Slow Trees in Manhattan

Sarah Moore


Palavras-chave: slow; ecocritical; long history; landscape; durable

Participação: Presencial

In 1965, nineteen-year old Alan Sonfist, imagined a project, Time Landscape, as a living monument to the vast forests that once covered Manhattan Island. After years of research on precolonial botany, geology, and history, and in cooperation with the New York City Department of Parks and Recreation, he and local community members transformed a twenty- five by forty-foot rectangular plot at the northeast corner of La Guardia Place and West Houston Street, New York City, into a slowly developing forest that recreated by sylvan landscape of Manhattan inhabited by Indigenous North Americans and encountered by European settlers in the early seventeenth century. Initially planned as representing three stages of forest growth, Time Landscape quickly lost its crisp boundaries between grasses, saplings, and grown trees and is now, forty-four years since its planting in 1978, a verdant forest in miniature: birch, beech, red cedar, black cherry, oak, white ash, and elm trees, among others. In contrast to monumental earthworks from the same era that involved major, rapid transformations of often remote sites—Smithson’s Spiral Jetty, 1970, for example—Sonfist employed the slow process of time and regional flora as his medium within a dense urban setting. Evoking the herbaria and seed banks of the nineteenth century that collected nearly extinct flora with the hope of preserving nature for future generations and the work of many artists of the time who sought to capture a landscape that was rapidly receding due to the “ravages of the axe,” as painter Thomas Cole cautioned in 1836, Time Landscape addresses a complex and uncertain future and questions of sustainability.
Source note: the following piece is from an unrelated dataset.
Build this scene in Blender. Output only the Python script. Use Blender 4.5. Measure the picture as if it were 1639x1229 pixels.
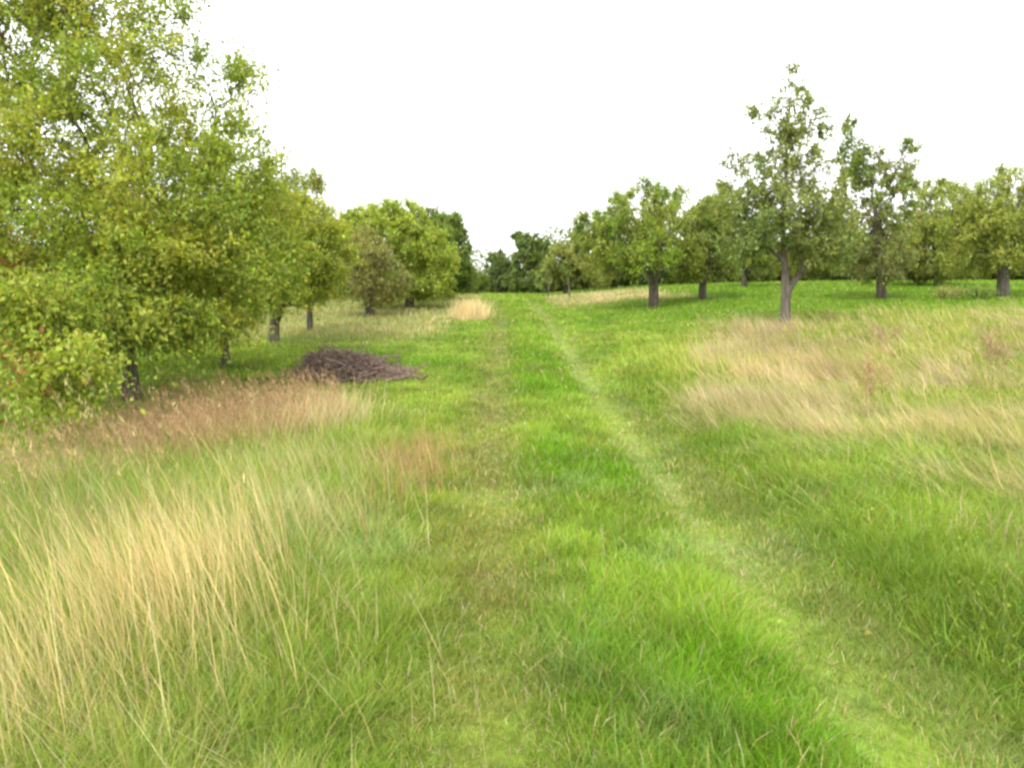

This paper addresses Sonfist’s Time Landscape from two perspectives: within the context of nineteenth-century practices, artistic and botanical, that faced an uncertain future and imagined North America’s forests as standing at the precarious intersection of the long and slow history of the natural world and the expedient interests of colonial expansion and economic gain; and as a durable decolonizing visual practice that upsets the crisp boundaries between “nature” and “culture.” Moreover, it proposes Time Landscape as a model for slow performative ecocritical practice leaning toward collaboration, interconnectedness, and sustainability.

Referências


Braddock, Alan. “Ecocritical Art History,” American Art 23 (2009): 24-8.
Cikovsky, Nicolai. Jr. “The Ravages of the Axe: The Meaning of Tree Stumps in Nineteenth- Century American Art,” Art Bulletin (December 1979): 611-29.
Cole, Thomas. “Essay on American Scenery,” American Monthly Magazine 1 (January 1836), 1-12.
Kusserow, Karl. Picture Ecology: Art and Ecocriticism in Planetary Perspective. (Princeton: Princeton University Art Museum, 2021).
Morton, Timothy. Ecology without Nature: Rethinking Environmental Aesthetics. (Cambridge: Harvard University Press, 2007).



Bio


Sarah J. Moore is Professor, History of American Art, University of Arizona, Tucson, Arizona, USA. Research areas: shifting terrains of identities and geographies in the art of the United States within the interdisciplinary arenas of world’s fair studies and ecocriticism. Currently a Visiting Fellow, Terra Foundation for American Art, Doshisha University, Kyoto, JAPAN, 2021-2022. Recent publications: “The Panama Canal Zone as a Hybrid Landscape: A Case Study,” in Ecocriticism and the Anthropocene in Nineteenth-Century Art and Visual Culture (Routledge, 2020); The Great American Desert is No More,” in Trans-Mississippi and International Exposition of 1898-99 (University of Nebraska Press, 2017); ‘Mosquitoes, Malaria, and Cold Butter: Discourses of Health and Hygiene in the Panama Canal Zone, 1903-1915,” Panorama, (December 2017); and Empire on Display: San Francisco’s Panama-Pacific International Exposition of 1915 (University of Oklahoma Press, 2013). In-person participation.